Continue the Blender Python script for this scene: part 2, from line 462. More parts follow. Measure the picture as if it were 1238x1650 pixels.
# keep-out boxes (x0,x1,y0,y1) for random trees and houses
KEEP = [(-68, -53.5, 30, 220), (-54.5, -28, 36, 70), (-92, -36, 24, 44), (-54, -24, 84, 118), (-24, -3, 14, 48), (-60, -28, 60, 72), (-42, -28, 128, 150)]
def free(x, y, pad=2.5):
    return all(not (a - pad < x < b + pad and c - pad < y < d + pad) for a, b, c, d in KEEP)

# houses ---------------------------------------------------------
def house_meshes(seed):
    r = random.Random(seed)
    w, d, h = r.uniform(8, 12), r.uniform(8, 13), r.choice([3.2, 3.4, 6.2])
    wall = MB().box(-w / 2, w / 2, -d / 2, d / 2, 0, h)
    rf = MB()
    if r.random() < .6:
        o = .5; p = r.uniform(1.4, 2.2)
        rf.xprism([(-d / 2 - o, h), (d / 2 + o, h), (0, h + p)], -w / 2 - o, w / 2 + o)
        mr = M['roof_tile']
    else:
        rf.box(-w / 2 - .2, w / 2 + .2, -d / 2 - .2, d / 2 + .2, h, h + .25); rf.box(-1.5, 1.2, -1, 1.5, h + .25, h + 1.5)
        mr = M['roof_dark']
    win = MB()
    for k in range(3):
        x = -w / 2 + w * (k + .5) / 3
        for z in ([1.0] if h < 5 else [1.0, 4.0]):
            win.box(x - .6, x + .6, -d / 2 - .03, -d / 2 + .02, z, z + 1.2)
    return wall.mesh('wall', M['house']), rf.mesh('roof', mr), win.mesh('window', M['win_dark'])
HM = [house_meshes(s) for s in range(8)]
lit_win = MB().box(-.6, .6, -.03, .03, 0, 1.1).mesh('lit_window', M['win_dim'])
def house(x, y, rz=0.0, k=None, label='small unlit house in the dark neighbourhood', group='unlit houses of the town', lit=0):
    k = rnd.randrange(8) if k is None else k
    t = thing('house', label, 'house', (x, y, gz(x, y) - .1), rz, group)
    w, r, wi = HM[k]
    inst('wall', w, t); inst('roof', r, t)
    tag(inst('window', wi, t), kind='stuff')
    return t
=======
## [EXERCISE]
Take the data above and return it exactly.

## [RESPONSE TO THIS EXERCISE]
Continue the Blender Python script for this scene: part 2, from line 462. More parts follow. Measure the picture as if it were 1238x1650 pixels.
# keep-out boxes (x0,x1,y0,y1) for random trees and houses
KEEP = [(-68, -53.5, 30, 220), (-54.5, -28, 36, 70), (-92, -36, 24, 44), (-54, -24, 84, 118), (-24, -3, 14, 48), (-60, -28, 60, 72), (-42, -28, 128, 150)]
def free(x, y, pad=2.5):
    return all(not (a - pad < x < b + pad and c - pad < y < d + pad) for a, b, c, d in KEEP)

# houses ---------------------------------------------------------
def house_meshes(seed):
    r = random.Random(seed)
    w, d, h = r.uniform(8, 12), r.uniform(8, 13), r.choice([3.2, 3.4, 6.2])
    wall = MB().box(-w / 2, w / 2, -d / 2, d / 2, 0, h)
    rf = MB()
    if r.random() < .6:
        o = .5; p = r.uniform(1.4, 2.2)
        rf.xprism([(-d / 2 - o, h), (d / 2 + o, h), (0, h + p)], -w / 2 - o, w / 2 + o)
        mr = M['roof_tile']
    else:
        rf.box(-w / 2 - .2, w / 2 + .2, -d / 2 - .2, d / 2 + .2, h, h + .25); rf.box(-1.5, 1.2, -1, 1.5, h + .25, h + 1.5)
        mr = M['roof_dark']
    win = MB()
    for k in range(3):
        x = -w / 2 + w * (k + .5) / 3
        for z in ([1.0] if h < 5 else [1.0, 4.0]):
            win.box(x - .6, x + .6, -d / 2 - .03, -d / 2 + .02, z, z + 1.2)
    return wall.mesh('wall', M['house']), rf.mesh('roof', mr), win.mesh('window', M['win_dark'])
HM = [house_meshes(s) for s in range(8)]
lit_win = MB().box(-.6, .6, -.03, .03, 0, 1.1).mesh('lit_window', M['win_dim'])
def house(x, y, rz=0.0, k=None, label='small unlit house in the dark neighbourhood', group='unlit houses of the town', lit=0):
    k = rnd.randrange(8) if k is None else k
    t = thing('house', label, 'house', (x, y, gz(x, y) - .1), rz, group)
    w, r, wi = HM[k]
    inst('wall', w, t); inst('roof', r, t)
    tag(inst('window', wi, t), kind='stuff')
    return t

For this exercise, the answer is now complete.